The rooms were small, Japanese style. Smelled like old rice and moldy tatami. I wouldn't be surprised if it was moldy since the air was very salty wet. Every room had a view of the sea and we could see the waves crashing on the rocks from our room. Very cool views. Getting over the fact that the hotel decor and facilities were from the 70s/80s, it was interesting sleeping Japanese style on futons and stuff.

Our room. Tiny bathroom area, we didn't shower since we used the bathhouse.

View from our room:

The "resort" also featured karaoke rooms, an old arcade/slots/pachinko (which some older lady and husband were playing for tokens), hotel shops, a few restaurants, and live entertainment. It was amazing how many people worked there considering how few patrons there were. Walking the old hallways was pretty creepy.

Our dinner came with cheesy live entertainment. Non-Japanese singers sang some English songs and some classic Japanese songs. They had crib notes to help them with the Japanese songs. It was all very cheesy at first, but the view, atmosphere, and a 'go with the flow' attitude really helped.

Nice view of lighted cliffs from the restaurant at night:


After that we stayed a night at the Prince Hotel hotel.
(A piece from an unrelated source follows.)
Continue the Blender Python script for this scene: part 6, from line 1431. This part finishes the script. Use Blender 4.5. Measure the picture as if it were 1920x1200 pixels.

Even smaller than the Keio hotel room. The bathroom seemed like one piece of fiberglass. One nice thing is that almost every toilet I used had a bidet. This made me very happy. I wasn't hesitant to drop a deuce at all. Every toilet felt like home.

There was an arcade near the hotel. It had a cool Gundam game with a pod you sit inside and a screen that wraps around.

The Sights:

Mt. Fuji was cool. We went to a tourist destination nearby that featured Fuji water in separate mini-pools, or springs. The water was very clear and had fish in there. We even drank some of the Fuji water; it tasted like water. My taste buds were messed up though since I took Lunesta the night before and my mouth had a metallic taste for the day.


Fuji water, with various other pools, filled with water:


For drinking

No littering sign, notice the Chinese is larger than the others

Lake Kawaguchiko, nice view, ate sushi here, left on the bus

At the prayer monument for peace in Shizuoka

We took a ski lift to the top of this extinct volcano. Our TG kept hyping up the lift as being scary, but it wasn't even more than 4 ft off the ground. There is an archery range at the bottom.

Went somewhere nearby that featured seven small waterfalls

Ginza was pimp. Huge golden Cartier building. Tons of mainlanders buying luxury goods.

Entrance to Tokyo Imperial Palace, nothing to see here really. A huge park with tons of homeless. TG said the homeless were called "trash" and were kicked out by their wives/families because they couldn't earn any money. They have lots of luggage and possessions.

Gomi fabulous

Other Notes:

People on our tour:
Young 30s couple who talk with their mouth full and smack their lips when eating.
Old old man and young wife and 26 year old son. When my dad met them he asked if he was her dad. How embarrassing.